Select Committee on Economic Affairs Minutes of Evidence


Supplementary memorandum by Dr Chris Hope, Judge Institute of Management, University of Cambridge

  1.  There has been some concern expressed about the accuracy of the emission scenarios from the IPCC Special Report on Emission Scenarios (SRES). All of the results from PAGE that use an unconstrained emission path are based upon scenario A2 from the SRES. This note shows the effect of making an extreme assumption about the inaccuracy of scenario A2, namely that global emissions of all greenhouse gases and sulphates in all future years are only half the values assumed in Scenario A2 from the SRES. The emissions of CO2 that result are shown in the figure below; note that they are below the year 2000 emissions until 2040.


  2.  How does this extreme assumption affect the concentration, radiative forcing, temperature and impacts in future years? The figure below shows the mean values from the PAGE model for these variables by date, expressed as a proportion of the mean values from running PAGE with the A2 scenario from the SRES.


  3.  The emissions are at 50 per cent of the A2 values throughout, as this is the assumption that we are making.

  4.  The concentration of CO2 in the atmosphere is 88 per cent of the A2 value in 2040, and stays above 66 per cent of the A2 value all the way through to 2200. This is because past emissions stay in the atmosphere for many decades, and so it takes a long time for the lower future emissions to have an effect.

  5.  The radiative forcing from the greenhouse gases is 79 per cent of the A2 value in 2040, and never drops below 75 per cent of the A2 value. It is below the CO2 concentration line for most of the next century because the radiative effects of the shorter-lived greenhouse gases such as methane disappear from the atmosphere much more quickly than CO2.

  6.  The global mean temperature is actually higher than the A2 value until 2020, as the short-term influence of the lower sulphates outweighs the longer-term influence of the greenhouse gases. Sulphates cool the atmosphere, so if there are less of them, the global mean temperature will be higher. By 2040 the global mean temperature is 92 per cent of the A2 value, and it never drops below 78 per cent of the A2 value.

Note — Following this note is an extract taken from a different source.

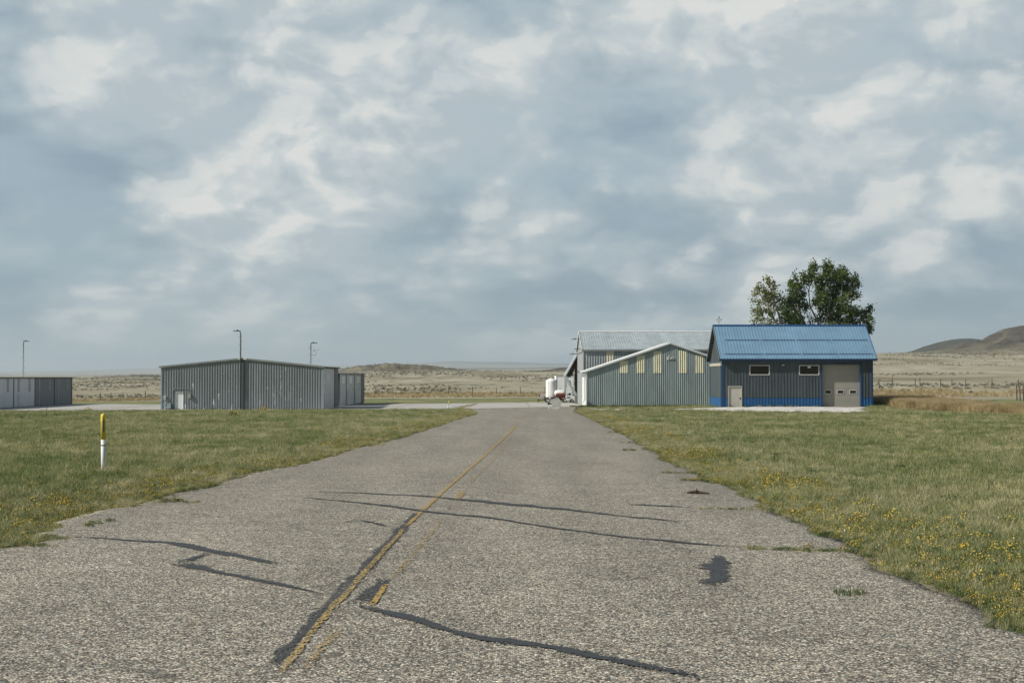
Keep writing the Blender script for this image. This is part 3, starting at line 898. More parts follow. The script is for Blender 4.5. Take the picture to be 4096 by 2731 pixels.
# ================================================================== road
ROAD_UP = 0.03
def road_z(x, y):
    return zg(x, y) + ROAD_UP
def build_road():
    ys = np.concatenate([np.arange(-24, 45, 0.18), np.arange(45, 100, 0.4), np.arange(100, 161, 0.8)])
    k = np.array([0, 0.0001, 0.02, 0.06, 0.15, 0.27, 0.4, 0.55, 0.7, 0.83, 0.93, 0.98, 0.9999, 1.0])
    Y = np.repeat(ys[:, None], len(k), 1)
    Lx = road_left(ys)[:, None]; Rx = road_right(ys)[:, None]
    X = Lx * (1 - k) + Rx * k
    X[:, 0] -= 0.05; X[:, -1] += 0.05
    Z = road_z(X, Y)
    Z[:, 0] -= 0.20; Z[:, -1] -= 0.20
    # worn, slightly crumbling shoulders
    Z[:, 1] -= 0.012; Z[:, -2] -= 0.012
    nr, nc = Y.shape
    idx = np.arange(nr * nc).reshape(nr, nc)
    faces = np.stack([idx[:-1, :-1], idx[:-1, 1:], idx[1:, 1:], idx[1:, :-1]], -1).reshape(-1, 4)
    me = np_mesh('road', np.stack([X, Y, Z], -1).reshape(-1, 3), faces, M['road'], smooth=True)
    attr(me, 'across', np.repeat(k[None, :], nr, 0))
    o = bpy.data.objects.new('road', me)
    COL.objects.link(o)
    tag(o, 'worn grey chip-seal road with faded yellow centre line', 'road', kind='structure')
    return o
road = build_road()

def ribbon(name, pts, widths, mat_, up, wob=0.02, seed=0, step=0.12, edge_floor=0.0, world=False, rag=0.9):
    """a strip lying on the road along a polyline; 'edge' runs 0 in the middle to 1 at the sides"""
    P = np.array([q if world else unproj_near(*q) for q in pts], float)
    seg = np.hypot(*(P[1:] - P[:-1]).T)
    s = np.concatenate([[0], np.cumsum(seg)])
    n = max(4, int(s[-1] / step))
    q = np.linspace(0, s[-1], n)
    x = np.interp(q, s, P[:, 0]); y = np.interp(q, s, P[:, 1])
    ker = np.ones(5) / 5
    if n > 12:
        x[2:-2] = np.convolve(x, ker, 'valid'); y[2:-2] = np.convolve(y, ker, 'valid')
    wd = np.interp(q / s[-1], np.linspace(0, 1, len(widths)), widths)
    tx = np.gradient(x); ty = np.gradient(y); l = np.hypot(tx, ty) + 1e-9
    nx, ny = -ty / l, tx / l
    jit = wob * fbm(q * 2.3, q * 0 + seed, 5, 91 + seed, 0.65)
    ks = np.array([-0.5, -0.25, 0.25, 0.5])
    wl = 0.95 + rag * fbm(q * 3.1, q * 0 + seed + 5.5, 5, 31 + seed, 0.65)
    X = x[:, None] + nx[:, None] * (ks[None] * (wd * wl)[:, None] + jit[:, None])
    Y = y[:, None] + ny[:, None] * (ks[None] * (wd * wl)[:, None] + jit[:, None])
    Z = road_z(X, Y) + up
    E = np.repeat(np.array([[1.0, 0.0, 0.0, 1.0]]), n, 0)
    ends = np.minimum(q / 0.3, (s[-1] - q) / 0.3)
    E = np.maximum(E, np.clip(1 - ends, 0, 1)[:, None])
    E = np.maximum(E, edge_floor)
    idx = np.arange(n * 4).reshape(n, 4)
    faces = np.stack([idx[:-1, :-1], idx[:-1, 1:], idx[1:, 1:], idx[1:, :-1]], -1).reshape(-1, 4)
    me = np_mesh(name, np.stack([X, Y, Z], -1).reshape(-1, 3), faces, mat_)
    attr(me, 'edge', E)
    o = bpy.data.objects.new(name, me)
    COL.objects.link(o)
    o.parent = road
    return o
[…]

  7.  The impacts of climate change are likewise higher than in the A2 scenario until 2020, and are 86 per cent of the A2 value in 2040. By 2200 they have dropped to 59 per cent of the A2 value, as impacts are more than a linear function of temperature.

  8.  The net result of all this can be seen in the mean total impacts aggregated over time and discounted back to the present day, which are shown in the table below. The mean value of $45 trillion is 59 per cent of the A2 mean value of $76 trillion. Of more immediate policy relevance is the social cost of carbon, which is the benefit of reducing today's emissions of carbon by one tonne. As the table shows, the mean value for the social cost of carbon is essentially identical to the A2 value.
Mean values of impacts and social cost of carbon, by scenario A2 from SRESHalf A2
Total climate change impacts$76 trillion $45 trillion
Social cost of carbon$43 per tonne $43 per tonne


  9.  This insensitivity of SCC to the emission path is rather counter-intuitive and is a strong argument for using an integrated assessment model, as neither a scientific nor an economic model would pick it up. I explained it more fully in paragraph 10 of my written evidence. It essentially means that any inaccuracy in the emissions of the SRES scenarios, even as extreme as an overestimation of emissions by a factor of two, is irrelevant for policy decisions that we need to take today.